How long is a life sentence?
Posted on Thursday, February 22nd, 2007 by Home Office WatchCategory: Courts
Today, the Home Office tells us they don’t know how many people sentenced to life since 1997 have already been released.
This is rather surprising given that back in June last year they seemed perfectly able to access the information.
With the average life sentence now just 11 years – which makes rather a mockery of calling it “life” at all, it’s pretty important we know just how short some of these life sentences can be. Calling a one or two year sentence “life” is basically just a lie, and the government should come clean about it.
Of course, last time they came clean, the papers didn’t take kindly to the news that lifers were, as they put it, “roaming the streets”. Could the fear of bad publicity be what’s prompting Gerry Sutcliffe’s reticence? Surely not…
Comment : Trackback :Related posts:






March 14th, 2007 at 2:02 am
It’s really disappoining that an allegedly liberal party should stoop to this kind of deliberately misleading nonsense. The fact that people with a life sentence only serve 11 years on average does not ‘make a mockery of calling it “life” at all’, because a life sentence is an indefinite sentence, meaning that you can only be let out if the parole board determine that you are reformed. Thinking that those sentenced to life must serve a really long time is to confuse the sentence with the tariff (which is the judge’s verdict on the minimum amount of time to be served). There is no inconsistency at all in sentencing people to life whilst fully expecting to let them out after a few years. It is not ‘basically just a lie’.

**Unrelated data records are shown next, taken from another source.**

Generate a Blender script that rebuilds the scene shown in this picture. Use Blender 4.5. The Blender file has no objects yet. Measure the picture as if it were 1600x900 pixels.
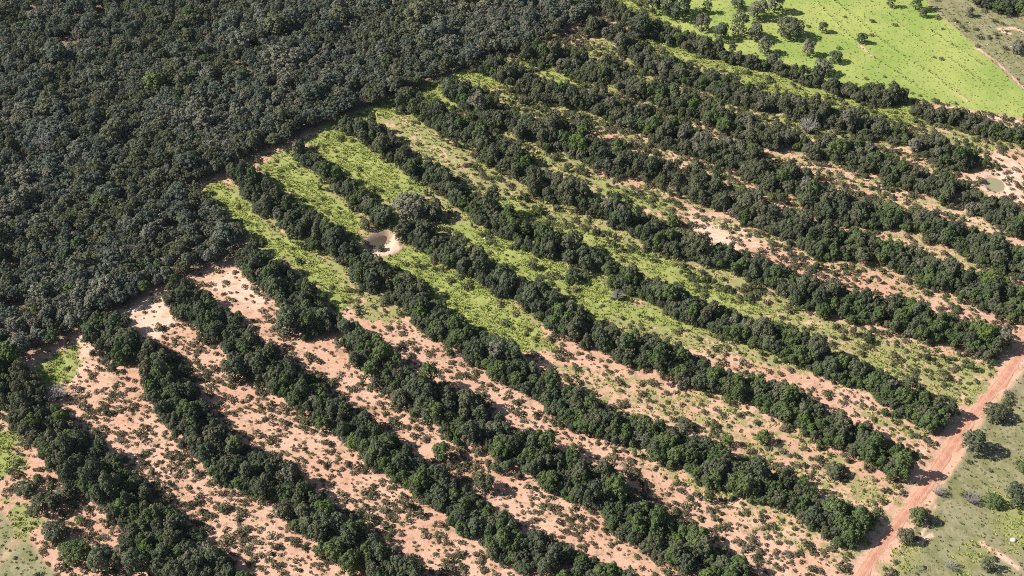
import bpy, math, random
import numpy as np

# ------------------------------------------------------------------ camera, sky, sun, exposure
W0, H0 = 1600.0, 900.0
FPX = 1800.0                      # focal length in photo pixels
CAM_H = 236.0
PITCH = math.radians(43.0)        # depression of the optical axis
SUN_EL = math.radians(39.5)

scene = bpy.context.scene
col = scene.collection
cam_d = bpy.data.cameras.new("camera")
cam = bpy.data.objects.new("camera", cam_d)
col.objects.link(cam)
cam.location = (0, 0, CAM_H)
cam.rotation_euler = (math.pi / 2 - PITCH, 0, 0)
cam_d.sensor_width = 36.0
cam_d.lens = FPX / W0 * 36.0
cam_d.clip_start = 1.0
cam_d.clip_end = 20000.0
scene.camera = cam

world = bpy.data.worlds.new("World")
scene.world = world
world.use_nodes = True
wn = world.node_tree
for n in list(wn.nodes):
    wn.nodes.remove(n)
sky = wn.nodes.new("ShaderNodeTexSky")
sky.sky_type = 'NISHITA'
sky.sun_disc = False
sky.sun_elevation = SUN_EL
sky.sun_rotation = math.radians(-90.0)
bg = wn.nodes.new("ShaderNodeBackground")
bg.inputs[1].default_value = 0.06
wo = wn.nodes.new("ShaderNodeOutputWorld")
wn.links.new(sky.outputs[0], bg.inputs[0])
wn.links.new(bg.outputs[0], wo.inputs[0])

sun_d = bpy.data.lights.new("sun", 'SUN')
sun_d.energy = 5.0
sun_d.angle = math.radians(0.53)
sun_d.color = (1.0, 0.96, 0.90)
sun = bpy.data.objects.new("sun", sun_d)
col.objects.link(sun)
sun.rotation_euler = (0.0, -(math.pi / 2 - SUN_EL), 0.0)   # light travels towards +X

vs = scene.view_settings
vs.view_transform = 'Standard'
vs.look = 'None'
vs.exposure = 0.82
vs.gamma = 1.0
vs.use_curve_mapping = False
scene.render.engine = 'CYCLES'
scene.cycles.max_bounces = 4
scene.cycles.diffuse_bounces = 2
scene.cycles.transparent_max_bounces = 4
scene.cycles.use_denoising = False
scene.cycles.filter_width = 1.0

rng = np.random.default_rng(7)
R = random.Random(11)

# ------------------------------------------------------------------ helpers
SP, CP = math.sin(PITCH), math.cos(PITCH)


def at(px, py, z=0.0):
    """photo pixel -> point of the place at height z"""
    u = (px - W0 / 2) / FPX
    v = (H0 / 2 - py) / FPX
    t = (CAM_H - z) / (SP - v * CP)
    return (t * u, t * (CP + v * SP), z)


def proj(x, y, z=0.0):
    zc = y * CP - (z - CAM_H) * SP
    yc = y * SP + (z - CAM_H) * CP
    return W0 / 2 + FPX * x / zc, H0 / 2 - FPX * yc / zc, FPX / zc


def world_pts(pts, z=0.0):
    return np.array([at(a, b, z)[:2] for a, b in pts])


_tab = np.random.default_rng(3).random((256, 256))


def vnoise(x, y, s, o=0):
    x = np.asarray(x) / s + 17.3 * o + 1000.0
    y = np.asarray(y) / s + 9.1 * o + 1000.0
    xi = np.floor(x).astype(int); yi = np.floor(y).astype(int)
    fx = x - xi; fy = y - yi
    fx = fx * fx * (3 - 2 * fx); fy = fy * fy * (3 - 2 * fy)
    a = _tab[xi % 256, yi % 256]; b = _tab[(xi + 1) % 256, yi % 256]
    c = _tab[xi % 256, (yi + 1) % 256]; d = _tab[(xi + 1) % 256, (yi + 1) % 256]
    return (a * (1 - fx) + b * fx) * (1 - fy) + (c * (1 - fx) + d * fx) * fy


def fnoise(x, y, s, o=0):
    return (vnoise(x, y, s, o) + 0.5 * vnoise(x, y, s / 2.1, o + 3) + 0.25 * vnoise(x, y, s / 4.3, o + 5)) / 1.75


def seg_dist(x, y, P, closed=False):
    """distance and arc position to a polyline"""
    n = len(P)
    best = np.full(np.shape(x), 1e9); arc = np.zeros(np.shape(x)); acc = 0.0
    for i in range(n if closed else n - 1):
        a = P[i]; b = P[(i + 1) % n]
        d = b - a; L2 = float(d @ d) + 1e-9; L = math.sqrt(L2)
        t = np.clip(((x - a[0]) * d[0] + (y - a[1]) * d[1]) / L2, 0, 1)
        dd = np.hypot(x - a[0] - t * d[0], y - a[1] - t * d[1])
        m = dd < best
        best = np.where(m, dd, best); arc = np.where(m, acc + t * L, arc)
        acc += L
    return best, arc, acc


def inside(x, y, P):
    r = np.zeros(np.shape(x), bool)
    n = len(P); j = n - 1
    for i in range(n):
        xi, yi = P[i]; xj, yj = P[j]
        c = (yi > y) != (yj > y)
        if yj != yi:
            r ^= c & (x < (xj - xi) * (y - yi) / (yj - yi) + xi)
        j = i
    return r


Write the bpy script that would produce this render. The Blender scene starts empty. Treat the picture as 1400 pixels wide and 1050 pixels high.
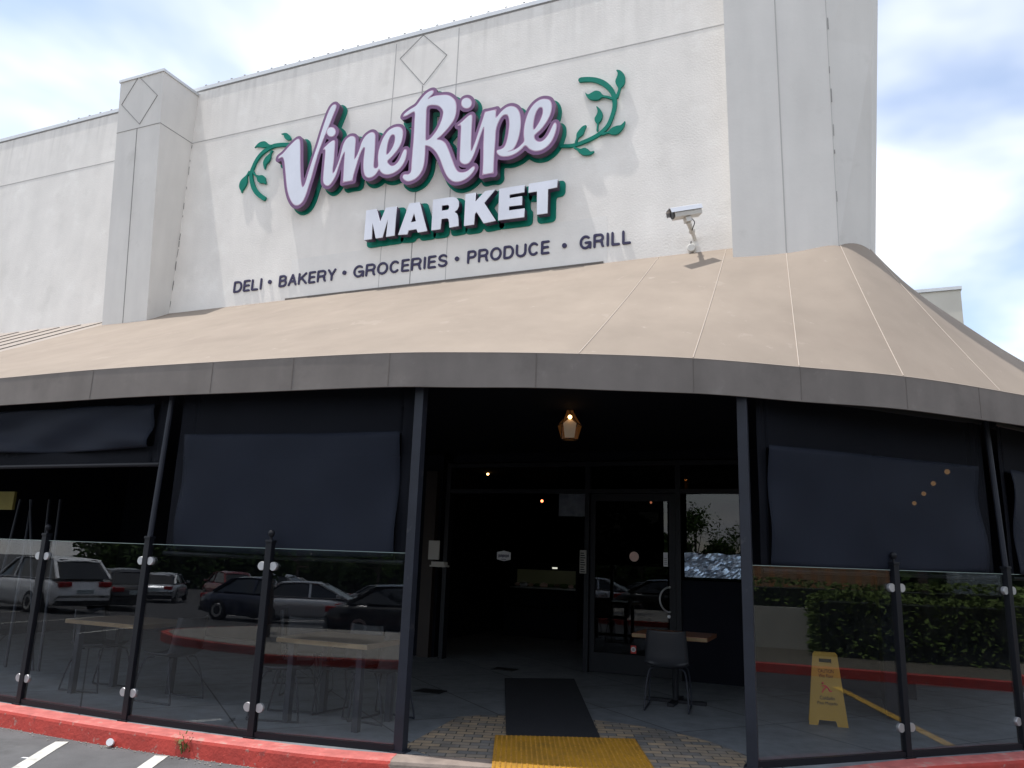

What is most irritating is that you surely know all this, but you deliberately pander to the illiberal agenda of the Sun and the Daily Mail. And in doing so you degrade the standard of our political debate. Why not talk about ‘bogus asylum seekers’ too while you’re at it? Here’s a hint: you will never win an election by trying to chase after the Mail-reader vote. Your only hope is to honestly appeal to those who actually believe in liberalism. You should be defending parole, not trying to discredit it by disingenuous doublespeak.